Ponte sullo Stretto tra possibili opere di difesa Ue

L’Unione europea inizia ad accelerare la pratica sulla mobilità militare, ovvero il piano per ammodernare le infrastrutture degli Stati membri in modo da poter trasportare truppe e mezzi dove e quando ce ne fosse bisogno (si spera mai, ovviamente).

Alla riunione straordinaria della commissione Ten-T – a cui partecipano gli Stati membri e i commissari Apostolos Tzitzikostas (Trasporti) e Andrius Kubilius (Difesa) – è approdata sul tavolo l’analisi di “500 opere prioritarie da affrontare con urgenza”, oltre che la questione dei finanziamenti. E per l’Italia si accendono i riflettori sul Ponte di Messina, che potrebbe rientrare nella lista di progetti dual-use.

“Spetta alle autorità italiane valutare se lo scopo principale del ponte sia militare o civile”, afferma un portavoce della Commissione Europea precisando che, per classificare la spesa pubblica, l’esecutivo Ue utilizza la cosiddetta Cofog (Classificazione delle funzioni delle amministrazioni pubbliche) adottata in ambito Ocse e Onu. “Questo è particolarmente rilevante per l’attivazione della clausola di salvaguardia nazionale, che consente un aumento della spesa per la difesa senza il rischio che la Commissione avvii una procedura per i disavanzi eccessivi”, puntualizza il portavoce.

Insomma, Bruxelles non ha chiusure pregiudiziali purché siano rispettate le formalità procedurali — nella lista Cofog tra le sottocategorie ammesse per la difesa figurano ad esempio “la difesa militare, la protezione civile, l’assistenza militare estera, la ricerca e lo sviluppo nel settore della difesa”. Gli investimenti per il piano di mobilità militare, fa sapere la Commissione in una nota, “saranno concentrati sui progetti con il maggiore impatto tangibile in termini di duplice uso, garantendo che i miglioramenti infrastrutturali soddisfino sia le esigenze civili che quelle militari”. I risultati di questo lavoro confluiranno direttamente nel prossimo pacchetto sulla mobilità militare, che sarà adottato nel corso dell’anno.
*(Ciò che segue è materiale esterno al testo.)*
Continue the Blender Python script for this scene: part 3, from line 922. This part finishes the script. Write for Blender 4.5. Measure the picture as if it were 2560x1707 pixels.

In tutto, confida all’ANSA una fonte europea, serviranno “circa 100 miliardi”. Da dove verranno – bilanci degli Stati membri, fondi europei, quali e in quale quota – è tutt’ora da capire. L’incontro, non a caso, ha riunito i rappresentanti dei ministeri dei trasporti e della difesa nonché della Nato e dello Stato maggiore militare dell’Ue, così da segnare “un passo importante negli sforzi congiunti volti a rafforzare le reti logistiche europee e ad affrontare le esigenze d’investimento in infrastrutture critiche lungo quattro corridoi di mobilità militare prioritari dell’Ue”.

Per l’Italia a questo punto si aprono essenzialmente tre strade. Pagare il Ponte di Messina con risorse esclusivamente nazionali (alla Commissione indubbiamente tifano per questa opzione), aggiungerlo alla lista delle opere per cui si attiva la clausola di salvaguardia con le dovute spiegazioni (che Roma per ora non ha però intenzione di utilizzare) oppure chiedere il cofinanziamento europeo (ci sono varie opzioni al riguardo). In ogni caso rientrerà nelle spese Nato per la parte dedicata alla sicurezza (l’1,5%) e contribuirà a raggiungere il target del 5%.

Il tema è politicamente sensibile e infatti si registrano i primi distinguo. “La classificazione del Ponte sullo stretto come spesa militare è una presa in giro dei cittadini e degli impegni assunti in sede Nato”, afferma Giuseppe Antoci, europarlamentare del Movimento 5 Stelle. “In Sicilia e Calabria la popolazione soffre d’infrastrutture idriche insufficienti, trasporti lumaca, strade colabrodo, ospedali da terzo mondo: il ponte sullo stretto non può essere una priorità”.